Der Reichsminister der Finanzen berichtete auf Grund dieser Fühlungnahme, der Darlehensgedanke werde von Generaldirektor Vögler akzeptiert. Sie hätten sich dabei auf eine Summe von 12 Millionen für die nächsten 14 Tage geeinigt. Daneben wünschten die Industriellen eine Erhöhung des Anlaufskredits4, der einerseits nicht in der vorgesehenen Höhe zustande gekommen sei, andererseits aber selbst in dieser Höhe für die Ingangbringung nicht ausreiche.

4

Gemeint sind Kredite zur Wiederingangsetzung der Betriebe nach Beendigung des Arbeitskonflikts im Ruhrbergbau im Mai 1924. Vgl. hierzu Dok. Nr. 210, Anm. 5.

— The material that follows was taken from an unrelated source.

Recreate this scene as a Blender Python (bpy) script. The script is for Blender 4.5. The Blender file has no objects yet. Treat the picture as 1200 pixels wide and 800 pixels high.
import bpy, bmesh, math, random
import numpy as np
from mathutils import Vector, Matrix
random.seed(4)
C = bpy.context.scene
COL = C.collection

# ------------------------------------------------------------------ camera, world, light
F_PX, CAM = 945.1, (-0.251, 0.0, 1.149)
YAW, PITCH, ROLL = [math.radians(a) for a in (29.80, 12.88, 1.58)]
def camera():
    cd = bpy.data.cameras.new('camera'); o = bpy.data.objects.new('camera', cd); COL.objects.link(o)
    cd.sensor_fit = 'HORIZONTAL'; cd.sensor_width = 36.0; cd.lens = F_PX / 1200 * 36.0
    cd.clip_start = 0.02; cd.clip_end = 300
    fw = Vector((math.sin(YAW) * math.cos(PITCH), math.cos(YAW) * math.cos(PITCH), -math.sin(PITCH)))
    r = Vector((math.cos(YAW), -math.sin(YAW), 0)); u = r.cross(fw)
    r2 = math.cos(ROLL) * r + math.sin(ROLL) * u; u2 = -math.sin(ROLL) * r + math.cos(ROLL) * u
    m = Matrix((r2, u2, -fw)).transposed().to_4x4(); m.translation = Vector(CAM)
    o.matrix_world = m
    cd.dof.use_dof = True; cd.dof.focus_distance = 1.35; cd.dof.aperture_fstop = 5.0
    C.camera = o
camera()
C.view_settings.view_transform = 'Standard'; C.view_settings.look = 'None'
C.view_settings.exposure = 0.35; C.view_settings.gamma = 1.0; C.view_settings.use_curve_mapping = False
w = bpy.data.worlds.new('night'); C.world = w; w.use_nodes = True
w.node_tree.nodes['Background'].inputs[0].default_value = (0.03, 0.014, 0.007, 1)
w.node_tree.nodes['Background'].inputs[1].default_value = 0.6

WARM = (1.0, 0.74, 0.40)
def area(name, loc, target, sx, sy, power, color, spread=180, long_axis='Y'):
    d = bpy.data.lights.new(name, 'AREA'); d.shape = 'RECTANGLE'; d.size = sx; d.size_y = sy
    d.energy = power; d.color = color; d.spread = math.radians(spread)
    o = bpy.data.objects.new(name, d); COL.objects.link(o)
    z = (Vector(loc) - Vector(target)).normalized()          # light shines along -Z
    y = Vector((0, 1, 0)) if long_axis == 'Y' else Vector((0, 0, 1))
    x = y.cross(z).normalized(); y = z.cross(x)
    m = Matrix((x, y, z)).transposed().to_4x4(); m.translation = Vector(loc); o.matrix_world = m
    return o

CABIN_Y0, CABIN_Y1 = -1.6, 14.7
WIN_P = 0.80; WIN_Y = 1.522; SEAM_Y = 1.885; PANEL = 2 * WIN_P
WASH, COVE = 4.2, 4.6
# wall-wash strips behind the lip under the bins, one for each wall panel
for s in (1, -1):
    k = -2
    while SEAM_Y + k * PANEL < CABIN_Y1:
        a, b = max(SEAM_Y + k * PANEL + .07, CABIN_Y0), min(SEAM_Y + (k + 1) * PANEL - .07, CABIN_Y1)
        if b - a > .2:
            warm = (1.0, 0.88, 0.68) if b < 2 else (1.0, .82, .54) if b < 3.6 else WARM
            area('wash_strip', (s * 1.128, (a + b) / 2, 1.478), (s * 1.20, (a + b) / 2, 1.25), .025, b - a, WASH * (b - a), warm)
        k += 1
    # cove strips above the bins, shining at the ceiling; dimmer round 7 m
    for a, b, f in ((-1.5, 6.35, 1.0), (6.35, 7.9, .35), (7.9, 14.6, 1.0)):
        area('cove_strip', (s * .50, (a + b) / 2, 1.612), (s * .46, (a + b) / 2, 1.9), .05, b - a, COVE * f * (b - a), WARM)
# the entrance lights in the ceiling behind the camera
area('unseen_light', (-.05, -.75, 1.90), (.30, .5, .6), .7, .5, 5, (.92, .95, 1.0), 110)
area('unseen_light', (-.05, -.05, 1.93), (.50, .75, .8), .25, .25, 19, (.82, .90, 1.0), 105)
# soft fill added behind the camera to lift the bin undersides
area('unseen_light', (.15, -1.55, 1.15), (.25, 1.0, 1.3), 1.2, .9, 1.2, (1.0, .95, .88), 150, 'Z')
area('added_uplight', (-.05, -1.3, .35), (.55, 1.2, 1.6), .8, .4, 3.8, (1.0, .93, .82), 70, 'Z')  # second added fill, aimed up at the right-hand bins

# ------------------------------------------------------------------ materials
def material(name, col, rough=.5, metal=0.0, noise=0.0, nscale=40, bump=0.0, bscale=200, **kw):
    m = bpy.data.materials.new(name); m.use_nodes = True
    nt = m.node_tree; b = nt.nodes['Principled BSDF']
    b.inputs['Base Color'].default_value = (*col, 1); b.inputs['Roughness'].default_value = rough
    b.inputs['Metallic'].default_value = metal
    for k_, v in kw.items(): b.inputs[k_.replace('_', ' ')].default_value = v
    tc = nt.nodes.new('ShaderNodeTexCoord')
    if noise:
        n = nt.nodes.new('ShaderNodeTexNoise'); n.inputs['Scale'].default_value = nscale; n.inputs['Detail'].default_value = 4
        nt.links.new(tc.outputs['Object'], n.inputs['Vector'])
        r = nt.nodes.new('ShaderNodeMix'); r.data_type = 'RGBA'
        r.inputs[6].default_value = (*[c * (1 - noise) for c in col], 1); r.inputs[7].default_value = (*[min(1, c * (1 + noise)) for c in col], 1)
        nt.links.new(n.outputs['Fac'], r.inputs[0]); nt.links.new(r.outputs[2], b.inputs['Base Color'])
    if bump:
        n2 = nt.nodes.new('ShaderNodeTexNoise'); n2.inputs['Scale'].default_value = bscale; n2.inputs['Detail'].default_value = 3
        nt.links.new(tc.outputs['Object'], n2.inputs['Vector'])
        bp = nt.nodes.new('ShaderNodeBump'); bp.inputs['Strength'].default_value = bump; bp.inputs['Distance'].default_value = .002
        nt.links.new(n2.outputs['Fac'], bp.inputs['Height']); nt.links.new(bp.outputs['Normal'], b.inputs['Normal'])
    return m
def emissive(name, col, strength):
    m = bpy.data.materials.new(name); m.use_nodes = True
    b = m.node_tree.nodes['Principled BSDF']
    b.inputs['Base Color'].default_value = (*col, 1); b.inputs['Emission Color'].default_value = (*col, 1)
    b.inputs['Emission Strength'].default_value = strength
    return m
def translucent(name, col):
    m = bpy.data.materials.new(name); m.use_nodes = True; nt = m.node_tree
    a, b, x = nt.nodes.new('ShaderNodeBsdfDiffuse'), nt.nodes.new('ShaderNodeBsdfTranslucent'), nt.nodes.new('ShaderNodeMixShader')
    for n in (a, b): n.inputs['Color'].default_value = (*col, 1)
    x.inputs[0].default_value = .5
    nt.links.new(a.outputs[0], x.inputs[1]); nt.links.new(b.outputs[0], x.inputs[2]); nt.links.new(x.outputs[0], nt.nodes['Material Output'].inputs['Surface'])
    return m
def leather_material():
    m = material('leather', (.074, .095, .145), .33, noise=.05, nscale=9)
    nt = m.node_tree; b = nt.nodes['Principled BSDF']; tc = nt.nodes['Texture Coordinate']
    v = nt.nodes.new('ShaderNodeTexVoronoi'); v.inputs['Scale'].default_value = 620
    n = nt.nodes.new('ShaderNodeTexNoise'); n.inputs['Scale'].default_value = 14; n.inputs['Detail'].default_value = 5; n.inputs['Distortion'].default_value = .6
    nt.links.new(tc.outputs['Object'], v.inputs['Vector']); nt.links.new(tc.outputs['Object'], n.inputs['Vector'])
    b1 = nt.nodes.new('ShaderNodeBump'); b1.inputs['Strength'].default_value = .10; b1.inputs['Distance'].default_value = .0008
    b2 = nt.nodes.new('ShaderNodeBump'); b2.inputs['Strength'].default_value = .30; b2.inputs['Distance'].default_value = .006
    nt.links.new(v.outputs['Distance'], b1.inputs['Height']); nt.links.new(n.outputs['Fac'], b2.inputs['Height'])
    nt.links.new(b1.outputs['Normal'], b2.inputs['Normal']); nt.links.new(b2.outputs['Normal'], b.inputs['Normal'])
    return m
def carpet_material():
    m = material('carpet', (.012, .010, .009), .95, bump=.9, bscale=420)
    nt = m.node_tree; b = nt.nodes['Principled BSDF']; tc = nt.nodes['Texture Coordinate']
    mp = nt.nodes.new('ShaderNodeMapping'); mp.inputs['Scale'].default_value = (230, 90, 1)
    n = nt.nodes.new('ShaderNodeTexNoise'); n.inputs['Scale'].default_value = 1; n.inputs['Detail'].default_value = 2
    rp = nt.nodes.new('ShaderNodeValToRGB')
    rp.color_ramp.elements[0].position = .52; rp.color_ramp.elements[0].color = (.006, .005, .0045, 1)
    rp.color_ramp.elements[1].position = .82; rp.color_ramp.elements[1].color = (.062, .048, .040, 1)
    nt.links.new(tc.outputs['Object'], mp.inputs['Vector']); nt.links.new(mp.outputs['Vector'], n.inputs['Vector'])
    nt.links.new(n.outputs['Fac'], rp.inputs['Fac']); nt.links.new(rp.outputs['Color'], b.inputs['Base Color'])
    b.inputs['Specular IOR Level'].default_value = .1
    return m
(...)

Der Reichsfinanzminister wurde beauftragt, dem Generaldirektor Vögler die Zusagen der Reichsregierung bez. des unverzinslichen Darlehens und der Erweiterung des Anlaufskredits mitzuteilen5.

5

Die RReg. sichert der Sechserkommission folgende Kredite zu: 1) einen Kredit von insgesamt 20 Mio GM von der RP und der Versicherungsanstalt für Angestellte zur Überwindung von Streikschäden (Bergarbeiterstreik im Mai 1924); 2) ein zinsloses, unbefristetes Darlehen von 12 Mio GM von der RB zum Ausgleich der Verluste, die dem Kohlenbergbau durch die Verlängerung des Micum-Abkommens nach dem 15. 6. entstehen (Schreiben des RK an die Sechserkommission vom 14. 6., R 43 I /454 , Bl. 225).

Am 15. 6. unterzeichnet die Sechserkommission in Düsseldorf das 3. Micum-Abkommen, das den auslaufenden Vertrag zwischen der Micum und dem Ruhrbergbau bis zum 30. 6. unverändert verlängert (Text: RT-Drucks. Nr. 568 , S. 62, RT-Bd. 398 ; Aufzeichnungen Ritters über die abschließenden Verhandlungen zwischen der Sechserkommission und der Micum in R 43 I /454 , Bl. 233-243, 246-249).